7 Ağustos 2010 Cumartesi

Basının Yeni Hedefi


Takımın sergilediği kişiliksiz oyun yüzünden son günlerde Alex tartışması iyice körüklendi. İlla birini günah keçisi ilan edeceğiz. Peki Alex'in oyundan alınmasını, daha da önemlisi birçok yazara göre Fenerbahçe'den koparılmasını gerektiren eksikliği nedir? Diyorlar ki;

1- Alex takım savunmasını zaafiyete uğratıyor.

Halbuki Stoch ve Dia da en az Alex kadar oyunun savunma yönünde olmayan oyuncular. Santos'un kanadının hazırlık maçları dahil birçok maçta koridor olmasını sanırım sadece Santos'un tatilden göbekli dönmesine bağlayamayız. İki kanattaki oyuncunun forvet oyuncusu hüviyetinde oynadığı bir Fenerbahçe sahada olunca Alex ister istemez lüks oluyor zira orta sahada takımın defansif yükünü çekmeye başlayan ikili her kim olursa olsun iflas ediyor, ne kadar üstün meziyetlere sahip olurlarsa olsunlar iki yönlü oynama şansları çok azalıyor. Andre Santos ve Gökhan Gönül dışında defans oyuncularımızın orta sahaya yardımları, oyuna katılımları duran toplarda ileri çıkmaktan öteye geçmediği için de takımda bir dengesizlik, maç içerisinde 5 - 0 - 5 gibi dizilişlerin görüldüğü durumlar oluşabiliyor.

Stoch ve Dia'yı kadromuza katma amacımız uzun vadede 4-3-3'ün temellerini atmak olabilir. Kısa vadede ise Stoch ve Dia'nın defansif görev tanımlarının daha net bir şekilde belirlenmesi gerektiğini düşünüyorum. Gerektiğinde Uğur Boral ve Deivid'in; Serhat, Mehmet Yozgatlı, Tuncay ve hatta Anelka'nın benzer rolleri üstlenmelerinin takımın hücumdaki etkinliğinden birşey götürdüğüne inanmıyorum. Götürse bile orta saha üstünlüğünün getirdiklerinin yanında değersizdir. Bonus olarak da rakibi göbekten rahatsız edecek Alex gibi bir adamdan faydalanma ihtimalin artıyor.

2- Alex ağır kalıyor.

Eğer Alex defansın arkasına koşular yapan bir santrafor veya kanat oyuncusu olsaydı ağır kalmak Alex için sorun teşkil edebilirdi. Aksine Alex bütün bu silahları en hızlı şekilde hedefe ulaştıracak ayak olduğu için bu argüman da havada kalıyor. Pasın topu ileriye taşımanın en hızlı yolu olduğu "kimse toptan hızlı koşamaz" klişesiyle sabitlenmiş bir futbol doğrusudur. Alex bu takımın hatta ülkenin en hızlı düşünen ve düşündüklerini en iyi zamanlamayla yapan pas ustasıdır. Topu en iyi koşturan adamın da hızlı oyunda yerinin olmaması abesle iştigal.

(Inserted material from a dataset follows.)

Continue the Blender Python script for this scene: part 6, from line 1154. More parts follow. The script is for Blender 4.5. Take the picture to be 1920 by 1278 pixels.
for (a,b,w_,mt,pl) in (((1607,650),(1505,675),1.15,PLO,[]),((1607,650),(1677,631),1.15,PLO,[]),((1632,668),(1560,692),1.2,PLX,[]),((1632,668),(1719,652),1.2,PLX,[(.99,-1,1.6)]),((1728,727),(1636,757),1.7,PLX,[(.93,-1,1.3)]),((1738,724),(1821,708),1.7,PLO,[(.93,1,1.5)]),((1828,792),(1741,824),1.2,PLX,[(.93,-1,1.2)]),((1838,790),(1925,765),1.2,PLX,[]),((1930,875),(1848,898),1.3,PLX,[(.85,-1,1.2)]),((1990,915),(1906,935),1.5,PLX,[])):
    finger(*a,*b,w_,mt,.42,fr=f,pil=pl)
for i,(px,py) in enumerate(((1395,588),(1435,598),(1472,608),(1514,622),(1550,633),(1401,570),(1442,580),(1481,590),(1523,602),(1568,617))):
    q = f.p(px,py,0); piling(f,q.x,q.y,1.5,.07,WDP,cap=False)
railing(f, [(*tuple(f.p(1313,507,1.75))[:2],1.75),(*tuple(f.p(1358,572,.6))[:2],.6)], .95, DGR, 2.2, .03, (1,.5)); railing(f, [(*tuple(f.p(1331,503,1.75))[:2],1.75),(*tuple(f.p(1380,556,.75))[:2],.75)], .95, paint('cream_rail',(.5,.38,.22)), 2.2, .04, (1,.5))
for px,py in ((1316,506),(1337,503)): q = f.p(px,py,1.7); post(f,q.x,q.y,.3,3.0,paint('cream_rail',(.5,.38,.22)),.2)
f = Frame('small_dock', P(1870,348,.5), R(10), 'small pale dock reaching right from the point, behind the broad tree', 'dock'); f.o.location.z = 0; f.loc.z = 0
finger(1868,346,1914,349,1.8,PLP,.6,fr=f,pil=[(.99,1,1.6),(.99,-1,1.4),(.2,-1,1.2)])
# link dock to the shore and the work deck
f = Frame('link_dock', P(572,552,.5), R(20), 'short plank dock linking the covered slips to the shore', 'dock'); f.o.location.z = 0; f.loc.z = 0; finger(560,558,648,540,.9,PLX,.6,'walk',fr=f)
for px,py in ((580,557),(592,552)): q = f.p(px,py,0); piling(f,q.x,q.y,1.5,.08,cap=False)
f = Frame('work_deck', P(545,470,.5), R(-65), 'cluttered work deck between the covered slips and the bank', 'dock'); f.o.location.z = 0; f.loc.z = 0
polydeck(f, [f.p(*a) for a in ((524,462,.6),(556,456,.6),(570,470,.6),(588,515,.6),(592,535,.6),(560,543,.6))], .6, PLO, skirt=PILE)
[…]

Üstüne üstlük Alex'in bu takıma golcülüğüyle yaptığı katkıyı bir başka orta saha oyuncusundan almak çok zor. Burada dikkat edilmesi gereken Alex bu takımın yıllardır öyle ya da böyle işleyen sisteminin en iyi çalışan parçası. Bugün ortada ne olduğu belli olmayan bir futbol oynandığı için Alex'i suçlu ilan etmek basiretsizliktir. Alex bu takımın hücum oyuncularının çok daha etkili olmalarını sağlayacak en önemli oyuncudur. Gol noktalarında başlı başına bir silah olmasını bir kenara bırakıyorum, Alex'in zaman geçirmeden atacağı paslarla Stoch ve Dia'nın çok daha verimli olacağını söylemek sanırım bir kehanet değil.

Diğer taraftan değerli basınımızın sürekli deşmeye çalıştığı gibi Aykut Kocaman'ın Alex'i kafasından sildiğine de inanmıyorum. Young Boys karşısında yaptığı sadece düşen orta saha direncini arttırmak için bir hamleydi. Alex tercihi de bence kabul edilebilir, çok da mantıksız değil. Alex fizik olarak hazır da olmayabilir. Bunu en iyi yine Aykut Hoca bilir. Mantıksız olan değerli basınımızın mal bulmuş mağribi gibi Aykut-Alex savaşı ve Fenerbahçe'nin Alex'siz kurtuluşu senaryoları yazmalarıdır. Ne Alex oyundan çıktı diye ona cephe alacak kadar amatör, ne de Aykut Hoca Alex gibi değerli bir futbolcuyu elinin tersiyle itecek birisi.